The English Defence League (EDL) had intended to demonstrate in Bradford on Saturday August 28, and Unite Against Fascism has planned a protest in the city on the same day.

Earlier, Home Secretary Theresa May authorised a blanket ban on marches in the city. Despite the ban, groups could still hold static demonstrations in Bradford.

The proposed demonstration has raised fears of serious disorder in the city and a possible repeat of the devastating 2001 riots. Some commentators said the demonstration was an attempt to provoke trouble in a city still recovering from the riots that followed an attempted march by the National Front.

Police and council chiefs welcomed the decision by the Home Secretary, but warned of a possible static demonstration. A joint statement was issued by Tony Reeves, chief executive of Bradford Council and Assistant Chief Constable Mark Gilmore of West Yorkshire Police.

It said: "Even though the Home Secretary has given her consent it does not prevent any static demonstrations taking place, which are still lawful provided they remain peaceful, as we have no legal powers to prevent them. The police and the council have been working together closely for some time to plan for and manage any static demonstrations.

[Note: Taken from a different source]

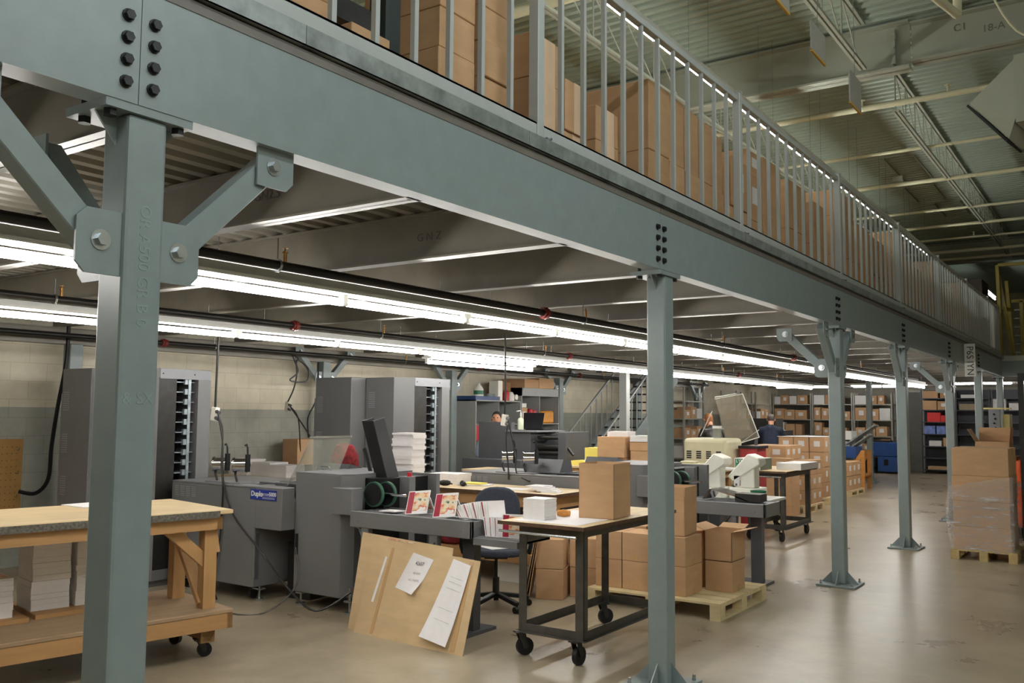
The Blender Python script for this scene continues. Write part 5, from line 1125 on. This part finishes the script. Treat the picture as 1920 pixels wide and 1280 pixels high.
m = MB(); m.cyl((-3.5, 13.3, .0), (-3.4, 13.3, 1.2), .03, 8); m.cyl((-2.8, 13.3, .0), (-2.75, 13.3, 1.4), .03, 8); m.build('support_post', MACH_D, t)
# ---- white desktop machines with slanted heads on a table beyond conveyor 2
t = thing('work_table', 'white pedestal table carrying two white desktop machines beyond the conveyor', 'table', (-1.6, 8.4, 0))
m = MB(); m.box(-2.1, -.98, 8.4, 9.3, .69, .72); m.build('tabletop', WHITE, t, bevel=.003)
m = MB(); m.box(-1.95, -1.5, 8.5, 9.1, 0, .69); m.build('pedestal', MACH_D, t)
for k, (x, y) in enumerate(((-1.62, 8.65), (-1.28, 8.85))):
    t = thing('desktop_machine', 'white desktop machine with slanted head, %s one' % ['left', 'right'][k], 'desktop machine', (x, y, .72), 0)
    m = MB(); m.box(x-.28+.1*k, x+.14, y-.16, y+.25, .721, .84); m.build('base', PLASTIC_W, t, bevel=.01)
    m = MB(); m.box(x-.07, x+.10, y-.08, y+.1, .84, 1.12); m.build('column', PLASTIC_W, t, bevel=.01)
    m = MB(); m.prism([(x-.22, y-.1, .97), (x-.15, y-.1, .91), (x+.17, y-.1, 1.12), (x+.16, y-.1, 1.19), (x+.03, y-.1, 1.24)], (0, .24, 0)); m.build('slanted_head', PLASTIC_W, t, bevel=.01)
    m = MB(); m.box(x-.24+.1*k, x-.07, y-.1, y-.09, .86, .98); m.build('control_panel', LABEL, t)
    m = MB(); m.box(x-.22+.1*k, x-.1, y-.102, y-.1, .865, .89); m.build('button_strip', INK, t)
m = MB(); m.lathe([(0,0), (.07,.0), (.09,.12), (.085,.12), (.066,.01), (0,.01)], (0,0,0), 16); o = m.build('green_tub', GREEN, None, smooth=True); o.location = (-.98-.06, 8.5, .721); tag(o, 'green plastic tub at the right end of the white table', 'tub')
# things on the second steel cart
t = thing('printed_carton', 'white and green printed carton on the second steel cart', 'carton', (-1.85, 10.9, .941))
m = MB(); m.box(-2.08, -1.72, 10.52, 11.0, .941, 1.10); m.build('body', WBOX, t)
m = MB(); m.box(-2.07, -1.89, 10.517, 10.52, .955, 1.09); g_ = m.build('green_panel', mat('dark_green_print', (40,104,78), .5), t)
text('carton_print', 'LYNX', .06, WHITE, (-1.98, 10.515, 1.06), FACE_MY, g_)
m = MB(); m.box(-1.72, -1.717, 10.53, 10.99, .945, 1.096); m.build('end_panel', mat('grey_green_print', (78,92,78), .5), t)
m = MB(); m.box(-1.64, -1.30, 10.95, 11.75, .941, 1.03); single('long_box', m, [WBOX], 'long white box beside the green printed carton', 'box')
m = MB(); m.box(-2.28, -1.72, 10.36, 10.6, .941, .965); single('paper_sheaf', m, PAPER, 'sheaf of white paper overhanging the near end of the second steel cart', 'paper')
# ---- staircase
t = thing('staircase', 'grey steel staircase with black treads rising along the block wall', 'staircase', (-6.75, 14.0, 0))
sl = .66
for x in (-7.15, -6.3):
    m = MB(); m.prism([(x, 13.9, 0), (x, 14.2, 0), (x, 18.0, sl*3.9-.14), (x, 18.0, sl*3.9+.1), (x, 13.9, .12)], (.03, 0, 0)); m.build('stringer', STEEL, t)
    m = MB(); m.bar((x+.015, 13.95, .95), (x+.015, 17.9, .95+sl*3.95-.95*.0-.95*0 if False else .95+sl*2.55), .035, .035); r_ = None
    m = MB(); m.bar((x+.015, 13.95, .93), (x+.015, 16.45, .93+sl*2.5), .04, .04); r_ = m.build('handrail', RAIL, t)
    for k in range(11):
        y = 14.0+.24*k; m = MB(); m.box(x+.005, x+.025, y-.01, y+.01, .05+sl*(y-13.9), .92+sl*(y-13.95)); m.build('baluster', RAIL, r_)
for k in range(13):
    y = 14.05+.28*k; m = MB(); m.box(-7.12, -6.3, y, y+.26, .1+sl*.28*k, .13+sl*.28*k); m.build('tread', BLACKM, t)
m = MB(); m.box(-5.13, -4.99, 12.93, 13.07, 0, 2.6); single('grey_pillar', m, RAIL, 'broad grey pillar beside the staircase', 'pillar')
# ---- workbench with paper behind the near machines
simple_table(-7.35, -6.05, 6.0, 6.9, .87, 'wooden bench against the block wall, loaded with white paper', TOPX, DARKWOOD)
for k, (x, y, w_, h) in enumerate(((-7.12, 6.3, .36, .2), (-6.72, 6.35, .34, .17), (-6.36, 6.3, .34, .15))): paper_stack('paper_stack', (x, y, .871), w_, .3, h, 'white paper stack on the wall bench, %s of three' % ['left', 'middle', 'right'][k], jit=.008)
carton(-7.2, 7.3, .95, .3, .4, .36, 'brown carton standing against the block wall behind the bench', lab=''); m = MB(); m.box(-7.4, -6.95, 7.0, 7.5, 0, .945); single('side_stand', m, MACH_D, 'grey stand against the block wall carrying a brown carton', 'stand')
# ---- pegboard, cables, cords with outlets
t = thing('pegboard', 'brown pegboard on the block wall at the left frame edge', 'pegboard', (-7.49, 2.6, .6))
m = MB(); m.box(-7.498, -7.47, 2.3, 3.56, .6, 1.37); m.build('board', PEG, t)
for r in range(10):
    m = MB()
    for c in range(24): m.box(-7.47, -7.4685, 2.34+.05*c, 2.348+.05*c, .65+.07*r, .658+.07*r)
    m.build('peg_holes', VENT, t)
for k in range(3): m = MB(); m.tube([(-7.47, 3.50, .75+.25*k), (-7.44, 3.5, .75+.25*k), (-7.43, 3.5, .78+.25*k)], .005, 5); m.build('peg_hook', ZINC, t)
def smooth_path(pts, n=6):
    P = [Vector(p) for p in pts]; out = []
    for i in range(len(P)-1):
        a, b, c, d = P[max(i-1, 0)], P[i], P[i+1], P[min(i+2, len(P)-1)]
        for k in range(n):
            t_ = k/n; out.append(.5*((2*b)+(c-a)*t_+(2*a-5*b+4*c-d)*t_*t_+(3*b-a-3*c+d)*t_**3))
    return out+[P[-1]]
def cable(pts, r, label, mt=BLACK, cat='cable', name='cable'):
    m = MB(); m.tube(smooth_path(pts), r, 7); xs = pts[0]; return single(name, m, mt, label, cat, smooth=True)
cable([(-7.1, 3.80, 2.6), (-7.12, 3.80, 2.2), (-7.13, 3.74, 1.75), (-7.15, 3.70, 1.3), (-7.15, 3.68, .95), (-7.2, 3.58, .8), (-7.3, 3.45, .82)], .022, 'thick black cable hanging down the block wall beside the pegboard')
def outlet(t, x, y, z, rz=0):
    m = MB(); m.box(-.035, .035, -.025, .025, -.065, .065); o = m.build('outlet_box', PLASTIC_W, t, wc=False, bevel=.006); o.location = (x-t.location.x, y-t.location.y, z-t.location.z); o.rotation_euler = (0, .15, rz)
    for k in (-1, 1): q = MB(); q.cyl((.03, -.01, .03*k), (.075, -.01, .03*k-.01), .018, 8); q.build('plug', MACH_D, o, wc=False)
def cord(label, top, box, down, r=.011):
    t = thing('power_cord', label, 'power cord', top)
    m = MB(); m.tube(smooth_path([top]+box[:-1]+[(box[-1][0], box[-1][1], box[-1][2]+.06)]), r, 7); m.build('cord', BLACKM, t, smooth=True); outlet(t, *box[-1])
    for d in down: m = MB(); m.tube(smooth_path([(box[-1][0]+.06, box[-1][1]-.01, box[-1][2])]+d), r*.8, 6); m.build('lead', BLACKM, t, smooth=True)
cord('power cord dropping to the near stitching machine with a pale outlet box', (-5.2, 3.9, 2.6), [(-4.75, 3.9, 2.585), (-4.655, 3.9, 2.5), (-4.66, 3.9, 2.2), (-4.67, 3.9, 1.66)],
     [[(-4.55, 3.9, 1.5), (-4.5, 3.86, 1.2), (-4.43, 3.83, .95), (-4.44, 3.82, .5), (-4.5, 3.8, .15), (-4.3, 3.7, .02)], [(-4.52, 3.88, 1.4), (-4.44, 3.84, 1.05), (-4.2, 3.78, .75), (-3.75, 3.75, .45), (-3.5, 3.8, .2), (-3.1, 3.75, .06), (-2.9, 3.95, .2)]])
cord('looped power cord with a white outlet box near the block wall', (-7.1, 7.3, 2.5), [(-7.1, 7.02, 2.5), (-7.1, 7.12, 2.25), (-7.1, 6.98, 2.12), (-7.1, 7.28, 2.12), (-7.1, 7.3, 2.3), (-7.1, 7.1, 2.4), (-7.1, 7.1, 2.2), (-7.1, 7.05, 2.0), (-7.1, 6.95, 1.76)],
     [[(-7.05, 7.1, 1.6), (-7.05, 7.15, 1.2), (-7.1, 7.2, .98)], [(-7.0, 7.15, 1.5), (-7.0, 7.3, 1.33)]])
cord('power cord dropping to the rear stitching machine with a white outlet box', (-3.46, 6.95, 2.6), [(-3.455, 6.95, 2.2), (-3.45, 6.95, 1.9), (-3.46, 6.95, 1.61)],
     [[(-3.35, 6.93, 1.45), (-3.27, 6.9, 1.2), (-3.2, 6.83, 1.02), (-3.0, 6.78, .95)], [(-3.4, 6.9, 1.4), (-3.3, 6.8, 1.1), (-3.28, 6.78, .95)]])
cable([(-7.15, 7.55, 2.4), (-7.12, 7.5, 1.9), (-7.12, 7.35, 1.6), (-7.1, 7.35, 1.33)], .012, 'black cable beside the looped cord on the block wall')
cable([(-4.9, 3.75, .012), (-4.4, 3.5, .012), (-3.8, 3.42, .012), (-3.55, 3.6, .012), (-3.5, 3.9, .2), (-3.62, 3.99, .5)], .007, 'thin grey lead lying on the floor before the two near machines', GUN)
m = MB(); m.box(-3.95, -3.68, 4.2, 4.6, .0, .5); o = single('storage_bin', m, BLACKM, 'dark bin in the gap between the two near machines', 'bin'); o.rotation_euler = (0, .0, .1)
m = MB(); m.prism([(0,0,0), (.1,0,-.1), (.16,0,-.04), (.06,0,.06)], (0,.2,0)); o = m.build('orange_box', ORANGE, None); o.location = (-3.80, 4.22, .605); tag(o, 'small orange box between the two near machines', 'box')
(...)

"Local people can have confidence in the police and the council maintaining public safety on the day and can be reassured that the city will be returned to normal very quickly after any static demonstrations."

The decision by Bradford Council to seek a marching ban followed a formal request by West Yorkshire chief constable Sir Norman Bettison. Sir Norman said he was taking the action after considering the "understandable concerns of the community".

A 10,000-signature petition opposing the EDL march was handed in to the Home Office earlier this month. A spokesman for the Hope Not Hate campaign welcomed the Home Secretary's ban but also warned of the static demonstration taking place.

He said: "While there is still the probability of a static protest, the fact that the EDL will not be allowed to march through predominantly Asian areas of the city, as they had intended, must be welcomed."